Le maître rétorquait l’argument, et disait : Si vous perdez, payez ; et si vous gagnez, payez, puisque notre marché est que vous me payerez après la première cause que vous aurez gagnée.

Il est évident que tout cela roule sur une équivoque. Aristote enseigne à la lever en mettant dans l’argument les termes nécessaires.

On ne doit payer qu’à l’échéance ;
L’échéance est ici une cause gagnée.
Il n’y a point eu encore de cause gagnée :
Donc il n’y a point eu encore d’échéance ;
Donc le disciple ne doit rien encore.

Mais encore ne signifie pas jamais. Le disciple faisait donc un procès ridicule.

Le maître, de son côté, n’était pas en droit de rien exiger, puisqu’il n’y avait pas encore d’échéance.

Il fallait qu’il attendît que le disciple eût plaidé quelque autre cause.

Qu’un peuple vainqueur stipule qu’il ne rendra au peuple vaincu que la moitié de ses vaisseaux ; qu’il les fasse scier en deux, et qu’ayant ainsi rendu la moitié juste il prétende avoir satisfait au traité, il est évident que voilà une équivoque très-criminelle.

Aristote, par les règles de sa logique, rendit donc un grand service à l’esprit humain en prévenant toutes les équivoques : car ce sont elles qui font tous les malentendus en philosophie, en théologie, et en affaires.

La malheureuse guerre de 1756 a eu pour prétexte une équivoque sur l’Acadie.

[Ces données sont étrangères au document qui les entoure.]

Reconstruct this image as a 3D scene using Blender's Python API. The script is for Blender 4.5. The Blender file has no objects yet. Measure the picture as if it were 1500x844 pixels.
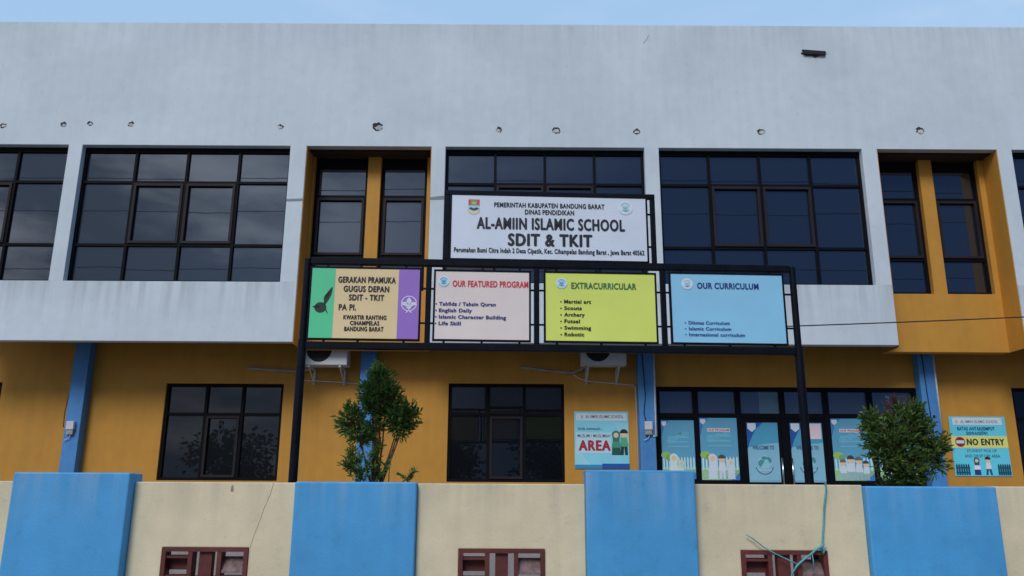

Il est vrai que le bon sens naturel et l’habitude de raisonner se passent des règles d’Aristote. Un homme qui a l’oreille et la voix juste peut bien chanter sans les règles de la musique ; mais il vaut mieux la savoir.


DE SA PHYSIQUE.


On ne la comprend guère ; mais il est plus que probable qu’Aristote s’entendait, et qu’on l’entendait de son temps. Le grec est étranger pour nous. On n’attache plus aujourd’hui aux mêmes mots les mêmes idées.